You went to that restaurant because you like their regular menu. Now you’re forced to pick from the pre fixe menu, which, by the way, is very expensive.

Offer aphrodisiac foods

On any other night, ordering oysters just makes you a seafood lover. But ordering these on Valentine’s Day feels like you just took off your partner’s pants in front of your server.

Allow rose vendors

You look like a jerk if you turn down the vendor going from table to table selling roses. The restaurant could have saved you the humiliation or the $10 (those are the only two options) by not letting in the flower vendor in the first place.

Miscalculate reservations

On Valentine’s Day people like to drink alcohol and talk about their feelings. Either of these take a long time respectively, but combine them, and restaurants should allot at least two and a half hours to each table.

Turn down the lights

Boy it sure would be nice to be able to read the menu without leaning over the hot, melting candle.


Offer all shared plates

You’d sort of just like to have your own dish rather than compromise on something you both want (translation: what your date wants and you pretend to want to be nice.)

“Free” champagne

Oh, you mean an entrée that costs $20 more than usual because of the lowest quality champagne attached to it?

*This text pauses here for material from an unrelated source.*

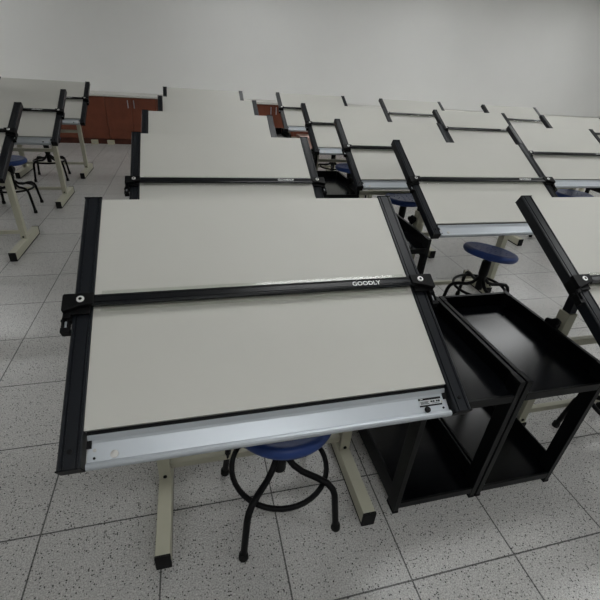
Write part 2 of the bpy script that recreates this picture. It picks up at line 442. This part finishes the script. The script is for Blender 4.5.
# ------------------------------------------------------------------ black side carts
CW, CD, CH = .3520, .555, .605
def make_cart(label, group):
    t = thing('side_cart', label, 'cart', group=group)
    zt = .545
    for k, z in enumerate((zt, .055)):
        bm = NB(); box(bm, .003, CW - .003, .004, CD - .004, z - .004, z)
        sh = obj('top_tray' if k == 0 else 'lower_shelf', bm, 'cart_tray', t)
        bm = NB(); box(bm, .0225, CW - .0225, 0, .008, z - .028, z + .003)
        obj('front_lip', bm, 'cart_edge', sh, bevel=.001)
        if k == 1:
            for x0 in (.001, CW - .009):
                bm = NB(); box(bm, x0, x0 + .008, 0.052, CD - .040, z - .028, z + .063); obj('side_lip', bm, 'cart_edge', sh, bevel=.001)
            bm = NB(); box(bm, .0225, CW - .0225, CD - .008, CD, z - .028, z + .063); obj('back_lip', bm, 'cart_edge', sh, bevel=.001)
    for x0 in (.002, CW - .006):
        bm = NB(); box(bm, x0, x0 + .004, 0.052, CD - .040, zt - .028, CH - .004)
        pn = obj('side_panel', bm, 'cart', t)
        xa = .001 if x0 < .1 else CW - .015
        bm = NB(); box(bm, xa, xa + .014, 0.053, CD - .041, CH - .008, CH - .001); obj('top_edge', bm, 'cart_edge', pn, bevel=.001)
    bm = NB(); box(bm, .0225, CW - .0225, CD - .006, CD - .002, zt - .028, CH - .004)
    pn = obj('back_panel', bm, 'cart', t)
    bm = NB(); box(bm, .023, CW - .023, CD - .015, CD - .001, CH - .008, CH - .001); obj('top_edge', bm, 'cart_edge', pn, bevel=.001)
    for x0, x1 in ((0, .021), (CW - .021, CW)):
        for y0, y1, fy in ((0, .052, 0), (CD - .040, CD, 1)):
            bm = NB(); box(bm, x0, x1, y0, y1, .012, CH)
            lg = obj('leg', bm, 'cart_edge', t, bevel=.0015)
            bm = NB(); box(bm, x0 - .001, x1 + .001, y0 - .001, y1 + .001, 0, .0125); obj('rubber_foot', bm, 'rubber', lg)
    return t
G = 'black side carts'
cart = make_cart('black metal side cart beside the foreground table, left of the touching pair', G); cart.location = (.4660, -.2400, 0)
CARTX = 3.720
carts = [
    (.8250, -.2400, 'black metal side cart with its glossy empty top tray fully visible, right of the pair'),
    (.7900, .930, 'black side cart wedged between the foreground rail and the blue stool table'),
    (.4310, .930, 'black side cart hidden behind the upper right corner of the foreground table'),
    (.7650, 2.020, 'black side cart whose dull grey tray shows right of the second table'),
    (.4110, 2.020, 'black side cart tucked behind the right rail of the second table'),
    (.7660, 3.270, 'black side cart two gaps back between the far tables, right of its pair'),
    (.4120, 3.270, 'black side cart two gaps back between the far tables, left of its pair'),
    (.4120, 4.530, 'dark cart at the back, the further one from the small pinkish box'),
    (.7660, 4.530, 'dark cart at the back, nearest the small pinkish box'),
    (CARTX, 2.030, 'black side cart seen as a dark post under the upper right silver tray'),
]
for x, y, lb in carts:
    dup(cart, (x, y, 0), 0, lb, G)

# small pinkish box cabinet in the far gap
t = thing('storage_box', 'small pinkish brown wooden box beyond the second table, beside the dark cart', 'box', (1.325, 4.48, 0))
bm = NB(); box(bm, -.11, .11, -.15, .15, 0, .570); obj('body', bm, 'crate', t, bevel=.004)
bm = NB(); box(bm, -.115, .115, -.155, .155, .571, .600); obj('lid', bm, 'crate', t, bevel=.004)

# ------------------------------------------------------------------ room
X0, X1, Y0, Y1, ZC = -5.0, 9.5, -4.0, 7.35, 3.1
bm = NB(); box(bm, X0, X1, Y0, Y1, -.1, 0); struct('floor', bm, 'floor')
bm = NB(); box(bm, X0, X1, Y0, Y1, ZC, ZC + .1); struct('ceiling', bm, 'ceil')
for nm, b in (('wall_back', (X0, X1, Y1, Y1 + .1, 0, ZC)), ('wall_front', (X0, X1, Y0 - .1, Y0, 0, ZC)),
              ('wall_left', (X0 - .1, X0, Y0, Y1, 0, ZC)), ('wall_right', (X1, X1 + .1, Y0, Y1, 0, ZC))):
    bm = NB(); box(bm, *b); struct(nm, bm, 'wall')

# low cabinets along the back wall
def make_cabinet(label, group, w=.80):
    t = thing('base_cabinet', label, 'cabinet', group=group)
    bm = NB(); box(bm, .002, w - .002, .02, .48, .088, .74); obj('body', bm, 'wood', t)
    bm = NB(); box(bm, .0, w, .035, .46, 0, .0875); obj('kick_board', bm, 'kick', t)
    for k in (0, 1):
        x0 = .003 + k * w / 2
        bm = NB(); box(bm, x0, x0 + w / 2 - .006, 0, .0198, .094, .735); d = obj('door', bm, 'wood', t, bevel=.002)
        hx = x0 + (w / 2 - .05 if k == 0 else .045)
        bm = NB(); box(bm, hx - .006, hx + .006, -.022, 0, .58, .70); obj('handle', bm, 'alu', d, bevel=.002)
    return t
G = 'brown cabinets along the back wall'
cab0 = None
nn = 0
xs = [-1.493 + .80 * k for k in range(-4, 12)]
words = ['the far left end', 'left of the rear left table', 'behind the rear left table']
for k, x in enumerate(xs):
    if x < X0 or x + .8 > X1: continue
    lb = 'red-brown low cabinet standing along the white back wall behind the tables'
    if cab0 is None:
        cab0 = make_cabinet(lb, G); cab0.location = (x, 6.85, 0)
    else:
        c = dup(cab0, (x, 6.85, 0), 0, lb, G)
        if abs(x + 2.293) < .01: c['label'] = 'red-brown cabinet at back left with a cream floor socket in front of its right end'
        if abs(x + 1.493) < .01: c['label'] = 'red-brown cabinet at back left with a cream floor socket in front of its left end'
bm = NB(); box(bm, X0 + .01, X1 - .01, 6.83, 7.345, .7405, .775)
tag(obj('worktop', bm, 'top', bevel=.004), 'long pale worktop running over the brown back cabinets', 'worktop')
G = 'cream sockets by the back cabinets'
for x0, w, lb in ((-1.800, .105, 'cream floor socket at the brown kick board, left of the two'), (-1.548, .11, 'cream floor socket at the brown kick board, right of the two')):
    t = thing('floor_socket', lb, 'socket', (x0, 6.835, 0), group=G)
    bm = NB(); box(bm, 0, w, 0, .045, 0, .068); obj('socket_body', bm, 'outlet', t, bevel=.004)
    bm = NB(); box(bm, .02, w - .02, -.003, -.0002, .018, .050); obj('face_plate', bm, 'cream', t)

# ceiling lights (fixtures out of view, some added for their light)
def make_light(label):
    t = thing('ceiling_light', label, 'ceiling light', group='fluorescent ceiling lights')
    bm = NB()
    for b in ((-.62, .62, -.17, -.155), (-.62, .62, .155, .17), (-.62, -.605, -.155, .155), (.605, .62, -.155, .155)): box(bm, *b, -.06, 0)
    obj('housing', bm, 'ceil', t)
    bm = NB(); box(bm, -.604, .604, -.154, .154, -.045, -.035); obj('diffuser', bm, 'lamp', t)
    return t
L0 = None
LIGHTS = [(.2, -1.9), (3.3, -1.9), (6.6, -1.9), (-2.9, -1.9),
          (4.1, .4), (7.2, .4), (.9, .4),
          (4.1, 3.0), (7.2, 3.0), (1.0, 2.9),
          (4.1, 5.6), (7.2, 5.6), (.9, 5.6), (-3.7, 5.7)]  # last two added to brighten the rear wall and back-left floor
for x, y in LIGHTS:
    lb = 'unseen white fluorescent ceiling light above the drafting tables'
    if L0 is None: L0 = make_light(lb); L0.location = (x, y, ZC)
    else: dup(L0, (x, y, ZC), 0, lb)

# ------------------------------------------------------------------ world, camera, view
w = bpy.data.worlds.new('World'); S.world = w; w.use_nodes = True
w.node_tree.nodes['Background'].inputs[0].default_value = (.8, .88, 1, 1); w.node_tree.nodes['Background'].inputs[1].default_value = .05

yaw, pitch, roll = .27983, .53327, .077247
f = Vector((math.sin(yaw) * math.cos(pitch), math.cos(yaw) * math.cos(pitch), -math.sin(pitch)))
r = Vector((math.cos(yaw), -math.sin(yaw), 0)); u = r.cross(f)
c_, s_ = math.cos(roll), math.sin(roll)
r2 = c_ * r + s_ * u; u2 = -s_ * r + c_ * u
cam = bpy.data.cameras.new('camera'); co = bpy.data.objects.new('camera', cam); C.objects.link(co)
mw = Matrix((r2, u2, -f)).transposed().to_4x4(); mw.translation = (-.18318, -1.01129, 1.44735)
co.matrix_world = mw
cam.sensor_width = 36; cam.lens = 404.214 / 600 * 36; cam.clip_start = .02
S.camera = co
S.view_settings.view_transform = 'Standard'; S.view_settings.look = 'None'; S.view_settings.gamma = 1
S.view_settings.use_curve_mapping = False; S.view_settings.exposure = .30
S.cycles.use_denoising = True
S.cycles.max_bounces = 8; S.cycles.transparent_max_bounces = 12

Schedule the non-single servers

Restaurants, order in outside help, call a catering company, figure it out in advance—do what you have to do so that your employees in relationships aren’t working on Valentine’s Day. The customers can feel their resentment.

Order moving music

One harp player sitting in one place is great. Even a small group of violinists who approach a table when beckoned is nice. But a musical group that moves around the restaurant the entire evening, serenading couples whether they asked for it or not, is a pain.

Over-pack the place

On Valentine’s Day restaurants should actually remove a good chunk of their usual tables to give couples more room. Nobody wants to be shoulder to shoulder with strangers on Valentine’s Day.

Put rose petals on the table

They get everywhere!


Serve heavy dishes

Oh great, the options tonight are a creamy soup, creamy pasta or a creamy fish sauce. There goes the sex for the night.

Play all love songs

The happy couples feel taunted, like they’re being forced to fit into some atmosphere being created, and the unhappy couples are painfully aware of how much those songs do not apply to them.

Decorate your plate

Now you just feel unappreciative if you don’t take five photos of your plate. Oh and God forbid that you actually dip your cake in the syrup shaped like a heart.

Have a photographer

Like the rose vendor, the photographer makes you feel like a jerk if you say no to their services, and they make you spend money you hadn’t planned on spending if you say yes.